Mantan Kepala Pusat Pelaporan dan Analisis Transaksi Keuangan (PPATK) itu meladeni tanya jawab dalam persidangan di Pengadilan Tindak Pidana Korupsi (Tipikor) Jakarta, Kamis (28/8).
Anas, yang didakwa dalam dugaan gratifikasi proyek Hambalang dan atau proyek-proyek lainnya itu, melontarkan pertanyaan tentang tindak pidana pencucian uang. Sebelumnya, Anas juga menanyakan hal serupa ke ahli lain yang dihadirkan, Edward Omar Syarief yang menjabat Guru Besar Hukum Pidana Universitas Gajah Mada.
Anas menanyakan apakah wajib bagi penegak hukum, dalam hal ini KPK, untuk mengusut TPPU jika tindak pidana asal alias
predicat crime tidak terbukti.
"Kalau tidak ada
predicat crime, maka tidak ada TPPU," jawab Yunus.
"Kalau tidak didakwakan, hanya diuraikan, namun uraian tidak benar, tidak faktual, tidak berdasarkan bukti fakta persidangan?" tanya Anas lagi.

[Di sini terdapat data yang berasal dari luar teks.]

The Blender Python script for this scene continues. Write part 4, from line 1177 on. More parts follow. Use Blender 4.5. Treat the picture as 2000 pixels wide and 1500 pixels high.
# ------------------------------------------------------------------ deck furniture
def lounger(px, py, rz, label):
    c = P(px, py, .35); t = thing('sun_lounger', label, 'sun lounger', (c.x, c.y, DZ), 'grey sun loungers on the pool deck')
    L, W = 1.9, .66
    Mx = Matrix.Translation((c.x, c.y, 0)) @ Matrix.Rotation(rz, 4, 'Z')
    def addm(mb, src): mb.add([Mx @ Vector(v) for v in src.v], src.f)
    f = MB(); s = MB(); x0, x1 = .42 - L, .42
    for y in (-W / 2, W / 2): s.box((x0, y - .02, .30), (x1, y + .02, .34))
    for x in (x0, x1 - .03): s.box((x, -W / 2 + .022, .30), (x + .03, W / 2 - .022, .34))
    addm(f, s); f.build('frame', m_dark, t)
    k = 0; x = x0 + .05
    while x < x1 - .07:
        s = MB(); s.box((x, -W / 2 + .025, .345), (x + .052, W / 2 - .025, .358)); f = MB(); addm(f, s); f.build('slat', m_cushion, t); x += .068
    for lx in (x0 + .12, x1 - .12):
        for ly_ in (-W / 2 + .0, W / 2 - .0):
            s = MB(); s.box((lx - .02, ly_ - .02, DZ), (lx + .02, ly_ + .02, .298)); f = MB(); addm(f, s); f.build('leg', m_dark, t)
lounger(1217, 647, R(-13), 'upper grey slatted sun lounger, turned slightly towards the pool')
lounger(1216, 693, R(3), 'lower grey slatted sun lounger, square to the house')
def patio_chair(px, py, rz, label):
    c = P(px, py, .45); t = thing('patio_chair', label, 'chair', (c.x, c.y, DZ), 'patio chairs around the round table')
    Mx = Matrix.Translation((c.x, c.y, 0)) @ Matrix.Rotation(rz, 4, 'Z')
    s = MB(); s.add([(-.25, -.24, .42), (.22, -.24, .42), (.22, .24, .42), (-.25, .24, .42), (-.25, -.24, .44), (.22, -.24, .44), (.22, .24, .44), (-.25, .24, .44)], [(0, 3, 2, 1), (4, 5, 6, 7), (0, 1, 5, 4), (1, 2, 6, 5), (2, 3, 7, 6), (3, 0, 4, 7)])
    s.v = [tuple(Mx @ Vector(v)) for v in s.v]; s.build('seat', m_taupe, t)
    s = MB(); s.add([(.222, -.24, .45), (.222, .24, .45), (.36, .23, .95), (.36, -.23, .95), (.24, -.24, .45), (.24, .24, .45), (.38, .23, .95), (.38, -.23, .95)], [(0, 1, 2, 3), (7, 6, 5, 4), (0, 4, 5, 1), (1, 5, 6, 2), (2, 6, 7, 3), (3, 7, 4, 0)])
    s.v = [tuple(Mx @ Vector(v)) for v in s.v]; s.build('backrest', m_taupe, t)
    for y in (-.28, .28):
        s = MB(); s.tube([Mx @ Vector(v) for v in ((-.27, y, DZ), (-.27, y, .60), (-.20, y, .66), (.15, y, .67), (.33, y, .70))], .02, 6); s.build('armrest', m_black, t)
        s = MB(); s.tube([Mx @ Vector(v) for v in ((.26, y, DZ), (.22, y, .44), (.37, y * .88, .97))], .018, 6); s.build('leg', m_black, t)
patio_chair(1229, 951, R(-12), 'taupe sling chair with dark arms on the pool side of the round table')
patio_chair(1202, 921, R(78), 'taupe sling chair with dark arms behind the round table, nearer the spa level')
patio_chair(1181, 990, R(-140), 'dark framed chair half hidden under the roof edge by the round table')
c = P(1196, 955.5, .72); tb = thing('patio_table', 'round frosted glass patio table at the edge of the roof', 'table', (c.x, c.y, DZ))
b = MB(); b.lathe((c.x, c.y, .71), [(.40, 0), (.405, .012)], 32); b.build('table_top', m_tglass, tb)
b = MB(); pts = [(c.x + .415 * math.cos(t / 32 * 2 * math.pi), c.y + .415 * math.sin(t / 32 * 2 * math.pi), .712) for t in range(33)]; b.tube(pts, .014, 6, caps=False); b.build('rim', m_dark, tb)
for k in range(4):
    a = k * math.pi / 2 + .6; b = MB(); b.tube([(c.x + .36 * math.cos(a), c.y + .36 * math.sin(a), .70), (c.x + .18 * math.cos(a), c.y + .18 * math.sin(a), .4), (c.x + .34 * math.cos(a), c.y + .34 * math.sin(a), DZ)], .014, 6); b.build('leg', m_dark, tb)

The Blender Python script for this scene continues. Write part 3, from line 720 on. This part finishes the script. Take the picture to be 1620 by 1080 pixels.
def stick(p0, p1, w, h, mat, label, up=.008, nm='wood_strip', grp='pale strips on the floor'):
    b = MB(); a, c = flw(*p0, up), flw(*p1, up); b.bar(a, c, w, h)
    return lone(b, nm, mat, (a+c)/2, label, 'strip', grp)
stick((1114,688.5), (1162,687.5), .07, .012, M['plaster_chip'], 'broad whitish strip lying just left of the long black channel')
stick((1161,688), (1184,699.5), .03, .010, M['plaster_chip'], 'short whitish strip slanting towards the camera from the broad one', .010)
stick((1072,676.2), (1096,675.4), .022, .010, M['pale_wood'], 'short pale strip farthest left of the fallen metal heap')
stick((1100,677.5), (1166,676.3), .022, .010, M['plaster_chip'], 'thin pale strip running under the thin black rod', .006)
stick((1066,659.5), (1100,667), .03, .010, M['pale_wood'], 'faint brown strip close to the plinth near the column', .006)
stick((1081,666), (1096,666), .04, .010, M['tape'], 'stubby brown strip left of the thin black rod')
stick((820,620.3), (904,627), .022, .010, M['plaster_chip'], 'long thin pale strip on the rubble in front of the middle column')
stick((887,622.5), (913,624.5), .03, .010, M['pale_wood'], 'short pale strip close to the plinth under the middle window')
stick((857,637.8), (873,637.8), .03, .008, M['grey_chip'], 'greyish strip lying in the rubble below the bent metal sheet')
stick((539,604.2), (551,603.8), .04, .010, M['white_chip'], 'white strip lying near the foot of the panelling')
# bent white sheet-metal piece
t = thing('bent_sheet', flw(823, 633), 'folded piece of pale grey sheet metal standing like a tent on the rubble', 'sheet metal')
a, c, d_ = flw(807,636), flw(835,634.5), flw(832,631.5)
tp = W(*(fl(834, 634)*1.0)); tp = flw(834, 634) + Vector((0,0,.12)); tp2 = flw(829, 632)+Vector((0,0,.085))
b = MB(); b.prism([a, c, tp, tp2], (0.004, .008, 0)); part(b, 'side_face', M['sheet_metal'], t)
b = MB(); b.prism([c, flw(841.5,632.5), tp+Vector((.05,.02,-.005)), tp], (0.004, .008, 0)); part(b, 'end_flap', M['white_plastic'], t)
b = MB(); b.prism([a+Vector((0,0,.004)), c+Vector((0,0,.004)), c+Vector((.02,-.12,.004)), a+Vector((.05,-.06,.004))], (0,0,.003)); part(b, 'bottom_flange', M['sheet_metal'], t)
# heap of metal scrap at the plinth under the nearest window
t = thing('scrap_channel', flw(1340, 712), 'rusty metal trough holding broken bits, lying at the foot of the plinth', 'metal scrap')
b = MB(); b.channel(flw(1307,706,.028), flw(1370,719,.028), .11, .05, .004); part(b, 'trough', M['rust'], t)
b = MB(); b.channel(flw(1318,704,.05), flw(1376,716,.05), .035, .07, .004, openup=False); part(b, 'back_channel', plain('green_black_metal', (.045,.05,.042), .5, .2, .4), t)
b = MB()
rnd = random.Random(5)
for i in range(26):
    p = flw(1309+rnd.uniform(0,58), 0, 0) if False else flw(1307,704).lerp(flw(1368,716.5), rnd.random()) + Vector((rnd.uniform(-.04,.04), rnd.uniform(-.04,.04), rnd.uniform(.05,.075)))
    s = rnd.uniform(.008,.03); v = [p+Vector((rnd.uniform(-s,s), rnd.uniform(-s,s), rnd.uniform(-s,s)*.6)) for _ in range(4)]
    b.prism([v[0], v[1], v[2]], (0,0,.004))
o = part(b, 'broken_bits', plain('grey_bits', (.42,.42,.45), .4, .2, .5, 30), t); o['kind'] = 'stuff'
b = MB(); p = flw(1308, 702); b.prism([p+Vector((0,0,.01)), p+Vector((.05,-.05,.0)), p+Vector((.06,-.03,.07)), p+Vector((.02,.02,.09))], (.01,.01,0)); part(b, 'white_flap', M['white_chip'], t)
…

"Jadi yang paling penting, kalau terbantahkan semua uraian, bukti permulaan aliran uang dan kausalitasnya tidak kelihatan, tidak ada link ke TPPU," jawab Yunus.
Sejauh ini, dalam persidangan yang telah bergulir, sejumlah saksi kerap membantah dakwaan Jaksa KPK. Mulai dari ketua tim relawan, pengurus DPC sampai sejumlah pegawai yang pernah bekerja di perusahaan Muhammad Nazaruddin. Sebut saja Yulianis, Oktarina Furi, dan Mindo Rosalina Manulang. Yulianis dan Oktarina adalah tukang catat keluar masuknya uang di konsorsium perusahaan Nazaruddin, Permai Grup. Sementara Rosa, sapaan Mindo, adalah bos marketing.
Anas didakwa Jaksa KPK menerima uang Rp 116,525 miliar dan US$ 5,2 juta dari beberapa proyek pemerintah yang menggunakan Anggaran Pendapatan Belanja Negara.
Selain itu, ia juga disebut menerima dua buah unit mobil, yakni Toyota Harrier bernomor polisi B-15-AUD senilai Rp 670 juta dan Toyota Vellfire berpelat nomor B-6-AUD seharga Rp 735 juta. Juga, dana kegiatan survei pemenangan di Kongres Partai Demokrat sebesar Rp 478.632.230.